Would you mind sharing your favourite life advice essays?

comment by Derek M. Jones (Derek-Jones) · 2020-06-21T16:18:01.241Z · LW(p) · GW(p)

You are one of the few people with the discipline to record what they do and create todo lists. I could not keep this up for a week. Do you try to estimate the time it will take to complete a task?

Have you done any global analysis of your data? I analyse software engineering data and am always on the lookout for more data. I offer a free analysis, provided the data can be made public (in anonymous form). Here is one I did earlier:

http://shape-of-code.coding-guidelines.com/2019/12/15/the-renzo-pomodoro-dataset/

Replies from: benkuhn, eukaryote
comment by benkuhn · 2020-06-21T19:45:07.494Z · LW(p) · GW(p)
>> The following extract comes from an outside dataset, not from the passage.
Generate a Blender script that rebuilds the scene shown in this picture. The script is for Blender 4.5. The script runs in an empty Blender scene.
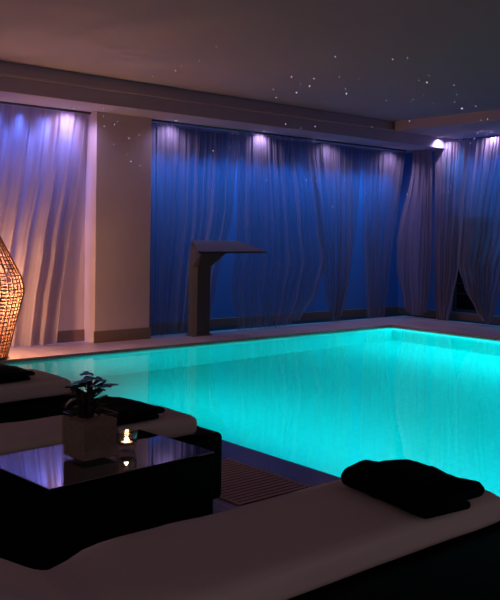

I have almost no discipline, I've just spent a lot of time making my habits take so little effort that that doesn't matter :) Figuring out how to make it easy for myself to prioritize, and stick to those priorities, every day is actually a common recurring weekly review topic!
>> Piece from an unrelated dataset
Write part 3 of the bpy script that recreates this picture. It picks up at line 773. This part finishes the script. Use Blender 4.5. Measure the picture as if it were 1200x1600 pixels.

(I considered laying out my particular set of todo-related habits, but I don't think they'd be very helpful to anyone else because of how personal it is—the important part is thinking about it a lot from the perspective of "how can I turn this into a habit that doesn't require discipline for me," not whatever idiosyncratic system you end up with.)

comment by eukaryote · 2020-06-21T18:55:12.808Z · LW(p) · GW(p)

You might look into bullet journalling - a lot of people find it a pretty helpful and low-mental-effort way to keep to-do lists and record what they do.